A lui seul, un aussi modeste résultat préliminaire vaut le challenge.
Question : Quel a été le niveau de la participation mauritanienne à la journée « Spécial Mauritanie » à l’ASBF 2025 et quel jugement objectif portez-vous sur son organisation?
Hassana Mbeirick : Avec indulgence, je dirai que la participation de notre secteur public a été assez timide avec la participation officielle et effective – ainsi que le support financier – du ministère des mines et de l’industrie ; et avec euphémisme, je dirai que la participation du secteur privé mauritanien a été regrettablement nulle.
Quant à mon jugement, j’oserai dire en toute objectivité et modestie que l’évènement spécifique dédié à la Mauritanie a été un franc succès ; et ce, pour de multiples raisons. La première est d’abord de l’avoir organisé au plan technique et logistique. Ensuite, d’avoir mis en vedette mon pays dans un cadre et un lieu pareil, en l’occurrence Singapour. Enfin, d’avoir suscité l’attractivité de la Mauritanie en tant que destination privilégiée des investissements et de développement des affaires.
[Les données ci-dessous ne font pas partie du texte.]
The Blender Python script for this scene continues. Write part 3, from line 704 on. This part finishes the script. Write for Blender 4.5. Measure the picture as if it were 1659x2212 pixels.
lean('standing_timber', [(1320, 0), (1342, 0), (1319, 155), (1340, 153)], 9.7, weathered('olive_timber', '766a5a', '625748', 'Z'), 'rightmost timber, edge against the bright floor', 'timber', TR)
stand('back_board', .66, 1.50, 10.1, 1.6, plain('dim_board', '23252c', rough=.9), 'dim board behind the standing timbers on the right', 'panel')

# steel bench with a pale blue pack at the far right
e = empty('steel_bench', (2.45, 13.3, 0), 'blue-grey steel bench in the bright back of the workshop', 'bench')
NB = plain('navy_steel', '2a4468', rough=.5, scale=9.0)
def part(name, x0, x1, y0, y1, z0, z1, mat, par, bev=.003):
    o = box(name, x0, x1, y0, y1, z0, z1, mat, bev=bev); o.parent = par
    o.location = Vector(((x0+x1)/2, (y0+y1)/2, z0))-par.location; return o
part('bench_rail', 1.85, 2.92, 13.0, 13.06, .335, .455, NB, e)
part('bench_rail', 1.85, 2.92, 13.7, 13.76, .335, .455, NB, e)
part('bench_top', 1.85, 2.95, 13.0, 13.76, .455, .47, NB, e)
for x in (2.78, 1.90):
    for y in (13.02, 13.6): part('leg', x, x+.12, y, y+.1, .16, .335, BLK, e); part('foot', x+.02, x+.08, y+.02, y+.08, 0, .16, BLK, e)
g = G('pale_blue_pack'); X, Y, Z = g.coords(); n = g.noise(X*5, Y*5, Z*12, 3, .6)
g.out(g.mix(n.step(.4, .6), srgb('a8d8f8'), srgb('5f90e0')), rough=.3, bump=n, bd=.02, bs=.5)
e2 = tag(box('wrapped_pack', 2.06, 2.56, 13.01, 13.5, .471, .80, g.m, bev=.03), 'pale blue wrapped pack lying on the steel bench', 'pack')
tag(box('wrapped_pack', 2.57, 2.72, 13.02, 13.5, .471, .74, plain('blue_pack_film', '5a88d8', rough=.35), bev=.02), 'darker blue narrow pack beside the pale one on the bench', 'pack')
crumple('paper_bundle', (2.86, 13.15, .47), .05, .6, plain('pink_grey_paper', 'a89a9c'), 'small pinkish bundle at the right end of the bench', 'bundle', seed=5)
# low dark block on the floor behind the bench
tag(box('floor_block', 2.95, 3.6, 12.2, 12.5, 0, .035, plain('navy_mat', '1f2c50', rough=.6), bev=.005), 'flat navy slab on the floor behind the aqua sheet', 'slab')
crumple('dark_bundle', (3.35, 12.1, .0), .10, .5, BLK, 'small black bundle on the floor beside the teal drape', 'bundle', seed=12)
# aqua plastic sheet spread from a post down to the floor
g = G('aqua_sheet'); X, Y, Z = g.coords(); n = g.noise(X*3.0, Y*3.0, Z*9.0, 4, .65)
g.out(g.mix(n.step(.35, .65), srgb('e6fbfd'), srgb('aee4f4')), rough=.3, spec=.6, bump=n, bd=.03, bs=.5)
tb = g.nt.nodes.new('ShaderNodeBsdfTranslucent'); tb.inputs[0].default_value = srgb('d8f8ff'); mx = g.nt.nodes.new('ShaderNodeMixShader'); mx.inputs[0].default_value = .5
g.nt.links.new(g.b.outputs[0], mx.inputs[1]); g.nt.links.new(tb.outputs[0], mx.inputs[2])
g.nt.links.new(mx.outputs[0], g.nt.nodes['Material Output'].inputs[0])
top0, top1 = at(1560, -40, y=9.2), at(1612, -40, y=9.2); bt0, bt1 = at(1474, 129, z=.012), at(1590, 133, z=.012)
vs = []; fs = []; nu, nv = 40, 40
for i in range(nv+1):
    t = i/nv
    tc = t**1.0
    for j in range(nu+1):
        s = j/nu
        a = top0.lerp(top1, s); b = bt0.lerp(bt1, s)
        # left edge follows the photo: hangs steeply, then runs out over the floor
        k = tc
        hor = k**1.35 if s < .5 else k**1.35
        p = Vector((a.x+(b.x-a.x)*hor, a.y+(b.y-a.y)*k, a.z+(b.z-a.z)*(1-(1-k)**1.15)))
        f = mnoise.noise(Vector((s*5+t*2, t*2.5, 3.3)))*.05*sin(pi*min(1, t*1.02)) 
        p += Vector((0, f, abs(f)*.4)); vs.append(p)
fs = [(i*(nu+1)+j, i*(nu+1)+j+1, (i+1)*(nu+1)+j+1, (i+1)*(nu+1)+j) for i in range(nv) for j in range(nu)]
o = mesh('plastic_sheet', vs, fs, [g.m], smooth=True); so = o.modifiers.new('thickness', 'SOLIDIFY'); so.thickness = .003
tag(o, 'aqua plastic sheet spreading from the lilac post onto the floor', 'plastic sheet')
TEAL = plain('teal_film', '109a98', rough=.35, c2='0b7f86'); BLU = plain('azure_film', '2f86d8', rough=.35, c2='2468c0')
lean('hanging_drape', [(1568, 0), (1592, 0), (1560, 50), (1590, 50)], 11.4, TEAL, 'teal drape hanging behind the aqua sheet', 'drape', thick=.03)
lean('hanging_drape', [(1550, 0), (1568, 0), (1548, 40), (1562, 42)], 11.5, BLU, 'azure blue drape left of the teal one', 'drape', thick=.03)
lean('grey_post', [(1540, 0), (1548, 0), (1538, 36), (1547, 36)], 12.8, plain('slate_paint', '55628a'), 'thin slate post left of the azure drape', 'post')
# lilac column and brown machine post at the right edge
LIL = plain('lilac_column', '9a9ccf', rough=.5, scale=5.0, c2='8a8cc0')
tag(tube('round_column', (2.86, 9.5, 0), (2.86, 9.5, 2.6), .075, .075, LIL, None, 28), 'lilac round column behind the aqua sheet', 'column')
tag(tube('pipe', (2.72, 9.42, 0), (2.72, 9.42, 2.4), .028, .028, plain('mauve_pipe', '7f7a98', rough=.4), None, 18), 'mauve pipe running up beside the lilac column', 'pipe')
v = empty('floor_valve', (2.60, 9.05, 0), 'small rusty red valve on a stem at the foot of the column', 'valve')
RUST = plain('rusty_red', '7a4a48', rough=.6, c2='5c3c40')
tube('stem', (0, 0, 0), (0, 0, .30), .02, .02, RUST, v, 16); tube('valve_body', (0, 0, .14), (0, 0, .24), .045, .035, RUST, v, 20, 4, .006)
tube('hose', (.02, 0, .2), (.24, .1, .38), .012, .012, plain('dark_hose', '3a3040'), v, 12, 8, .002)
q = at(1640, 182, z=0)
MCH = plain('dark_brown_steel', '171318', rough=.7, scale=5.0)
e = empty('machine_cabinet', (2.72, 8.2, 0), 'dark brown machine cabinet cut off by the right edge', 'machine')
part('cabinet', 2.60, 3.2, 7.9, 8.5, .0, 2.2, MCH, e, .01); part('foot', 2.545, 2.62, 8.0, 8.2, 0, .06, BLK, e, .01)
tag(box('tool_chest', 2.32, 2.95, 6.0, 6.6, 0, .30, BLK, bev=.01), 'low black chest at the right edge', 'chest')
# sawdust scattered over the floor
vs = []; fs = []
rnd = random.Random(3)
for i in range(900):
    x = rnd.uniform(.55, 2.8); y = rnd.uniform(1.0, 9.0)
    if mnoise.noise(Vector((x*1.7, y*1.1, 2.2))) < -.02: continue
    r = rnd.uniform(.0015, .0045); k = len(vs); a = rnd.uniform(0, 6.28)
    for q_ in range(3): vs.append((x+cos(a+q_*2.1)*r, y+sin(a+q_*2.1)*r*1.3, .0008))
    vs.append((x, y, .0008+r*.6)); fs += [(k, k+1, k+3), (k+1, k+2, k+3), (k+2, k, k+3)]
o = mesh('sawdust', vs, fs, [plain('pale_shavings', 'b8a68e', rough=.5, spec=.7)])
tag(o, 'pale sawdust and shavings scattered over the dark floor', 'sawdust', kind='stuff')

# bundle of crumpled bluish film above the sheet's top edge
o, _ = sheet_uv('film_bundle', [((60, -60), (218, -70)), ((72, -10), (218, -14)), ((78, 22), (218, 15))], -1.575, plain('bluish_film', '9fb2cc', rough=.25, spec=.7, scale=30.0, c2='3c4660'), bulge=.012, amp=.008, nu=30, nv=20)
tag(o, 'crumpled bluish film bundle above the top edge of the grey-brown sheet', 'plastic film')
Cependant, je tiens à signaler un fait marquant qui a indéniablement contribué à la réussite de la journée de la Mauritanie à l’ASBF 2025 à Singapour, c’est qu’à défaut de la participation de notre secteur privé, nous avons eu la participation active et pertinente de notre jeunesse instruite, dynamique et ambitieuse qui a fait le déplacement ; particulièrement nos jeunes femmes.
Question : Quelle leçon et/ou expérience tirez-vous de ces deux évènements internationaux: la TICAD 9 et l’ASBF 2025 ?
Hassana Mbeirick : Par expérience, la leçon est toujours la même mais pour une raison quelconque il nous arrive de ne pas toujours l’assimiler, de ne pas en tenir compte selon les circonstances ou tout simplement de l’ignorer magistralement. En l’occurrence, la leçon est la suivante : s’ouvrir au monde, aller vers l’autre, apprendre de l’autre, collaborer avec l’autre, interagir avec l’autre, intégrer les innovations et réagir pro-activement à l’évolution du monde.
Nous vivons aujourd’hui dans un monde interconnecté et en pleine mutation tant technologique que géopolitique ; et à la vitesse où il va, rater le coche se révèlera fatal.